One way to enhance the green credentials of a project is to start at the beginning – with the procurement process and contract strategy. Whilst the traditional preferred funding mode of single point, design and build remains popular, developers and their funders are increasingly looking at more efficient procurement methods – including the use of off-site and modular construction to reduce material wastage and to reduce over-specification and transportation impacts. That has lead to a revival in more diverse construction procurement methods such as construction management which allows for greater diversity in the sub-contract chain.
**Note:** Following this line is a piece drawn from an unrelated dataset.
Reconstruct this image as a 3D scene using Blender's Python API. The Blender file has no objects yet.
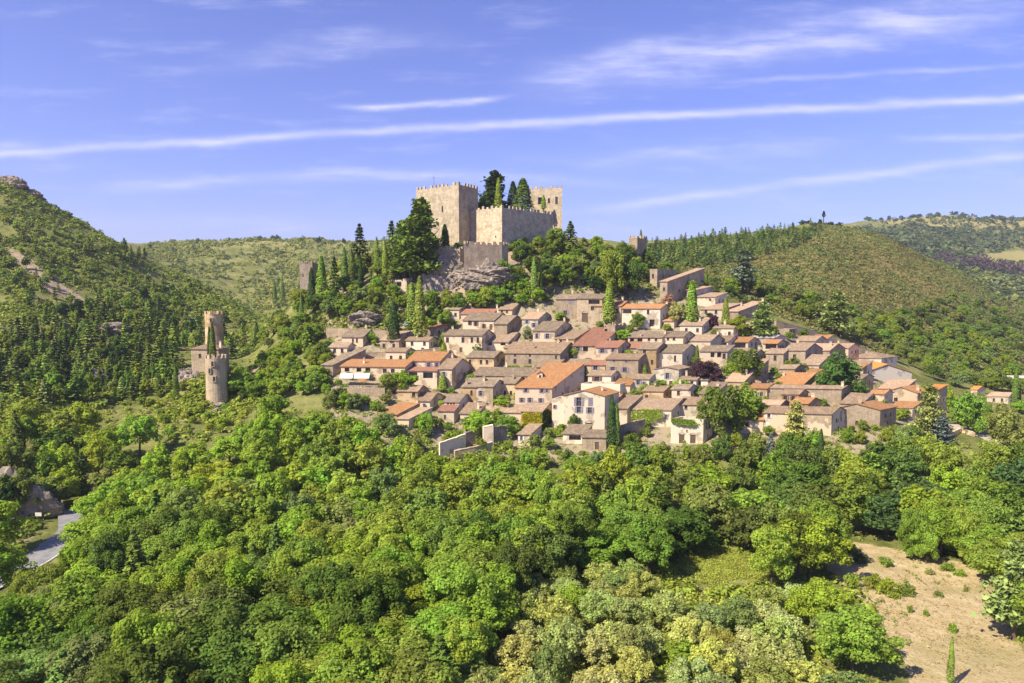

Tender enquiries can also be used to flush out, at an early stage, how well contractors and their supply chain would fit within a project where a key criteria is to enhance sustainability and reduce environmental adverse impact.

A further way to promote sustainability and environmental considerations in a construction project is in the materials that are specified for use and used within it. It is no longer unusual to come across provisions in a design appointment or construction contract which require the appointee to specify and use sustainably sourced timber, to permit the use of recycled materials where appropriate and to encourage parties wherever possible to source build materials locally to prevent significant transportation.

Finally, and perhaps most obviously, setting out contractual requirements for the performance of the completed works is a great way of ensuring that a project meets its conceptual environmental goals. We have seen examples where, for example the achievement of a certain BREEAM rating is either a condition precedent to practical completion being awarded, or failure to so achieve that or a particular EPC rating is subject to a liquidated damages regime. Parties are increasingly looking also at using key performance indicator regimes to attach to sustainability and waste targets to attach real weight to the importance of these factors to both developers and end users.

At present the standard forms of construction contract contain little more than a ‘nod’ in the direction of environmentally friendly contractual provisions. The JCT, for example as an option in its supplemental provisions allows the parties to encourage the Contractor to “suggest economically viable amendments to the Works, which if instructed as a Variation, may result in an improvement in environmental performance in the carrying out of the Works or of the completed Works”. This is a box often ticked, but then often forgotten – but the idea of producing standard clauses in relation to climate change has been picked up by a group of lawyers called The Chancery Lane Project – who have now produced a set of innovative provisions which can be used by any parties to a construction contract. These clauses include provisions regarding sustainable on-site working practices, a climate duty of care, the reinvention of a waste management plan, energy efficiency requirements, emissions management and material procurement, to name a few.

These are testing times for the construction industry as it adapts both to the policy changes and societal expectations placed on it in respect of environmental responsibility and we expect these issues to only grow in importance as we move towards net-zero CO2.